Advice should be ‘tangible’ to build business and client base: consultant
Making advice “tangible” is essential in building a business focusing on SMSF clients, a leading consultant has said.
Mark Lang, founder of Formidable Business, said in a recent SMSF Association members’ webinar that there are three ways to ensure SMSF clients understand the value of the advice provided.
“You make your advice tangible for operational reasons using a detailed advice model that builds three assets. Firstly, you must write an advice model, which is a tangible asset that explains exactly what you do. The second thing you’re going to do to make that tangible is to detail the client experience, and then the third thing is to develop a proprietary advice process,” Lang said.
Lang said the purpose of having a written advice model was to ensure clarity.
“The model defines your expertise, the advice you provide, and the client experience. This ensures you have a consistent delivery of high-value advice and strengthens your branding and enhances the perceived value of your advice,” he said.

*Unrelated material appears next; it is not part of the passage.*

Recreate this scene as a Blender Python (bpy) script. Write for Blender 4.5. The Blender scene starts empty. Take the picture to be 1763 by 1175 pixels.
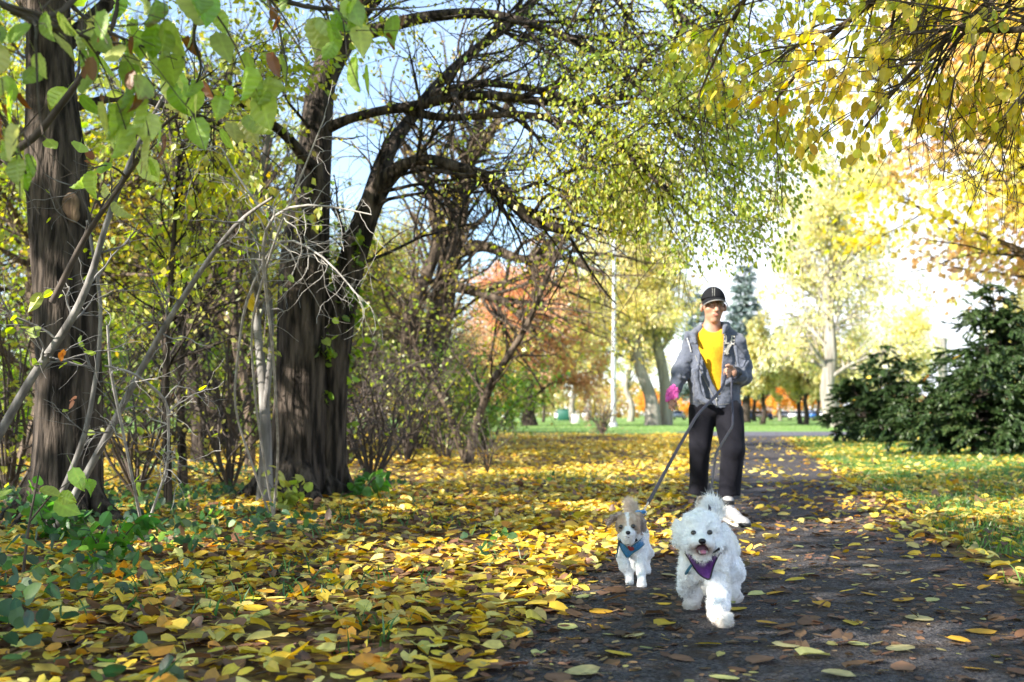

“For the advice, what it means is you're capturing all your intellectual property and value in one spot. What I like about it when I'm sitting down with clients and reviewing how to improve the advice is that I’ve got this tangible document,” he said.
The step, Lang said, was to innovate, and it was here that advisers should think about pricing.
“When you're planning your market and go through the advice model and think about what elements of advice you want to work on, it's a great training tool. I've had clients, particularly when they're establishing relationships with a centre of influence, take this particular statement with them to see the referral source to say, ‘this is the process. This is the way we deliver our advice’,” he said.
“The other practical thing when you're doing this is you highlight specific issues. In one instance where I went through this process, I found a platinum client was the least profitable because they were being over-serviced and over-resourced.”
He said in another instance he conducted this process as a team building exercise with a large firm and asked all the advisers and senior administration staff to generate ideas on how they could innovate to improve their advice.
“It was good for the whole team, because one of the themes that came through, particularly from the less experienced and more administrative client staff, was that they thought they were too expensive for what they provided to clients,” he said.
“So, when talking through their advice model, they got an understanding of the value of what they provided.”
The second element to making advice tangible is to have a structured client experience or the human touch, he said.
“This is from the stage where you initially engage a prospective client, through to having a long-term relationship – a structured client experience. The whole purpose of it is to set the benchmarks for delivering every aspect of your advice and ongoing servicing,” he said.
“This is part of building trust and giving certainty. One of the things with this is to go through and look at each of the key interactions, and provide frameworks.”
One of the things advisers want to make sure they benchmark is the best client service they can deliver.
“The other thing about it is premium clients, clients that we want to work with, what personal advice they don't want. None of us want to be serviced by an algorithm,” he said.
“And advisers should encourage feedback. If a client feels they didn't get the service they were expecting, no one's going to get in trouble. You want that feedback, and ultimately, it's okay.”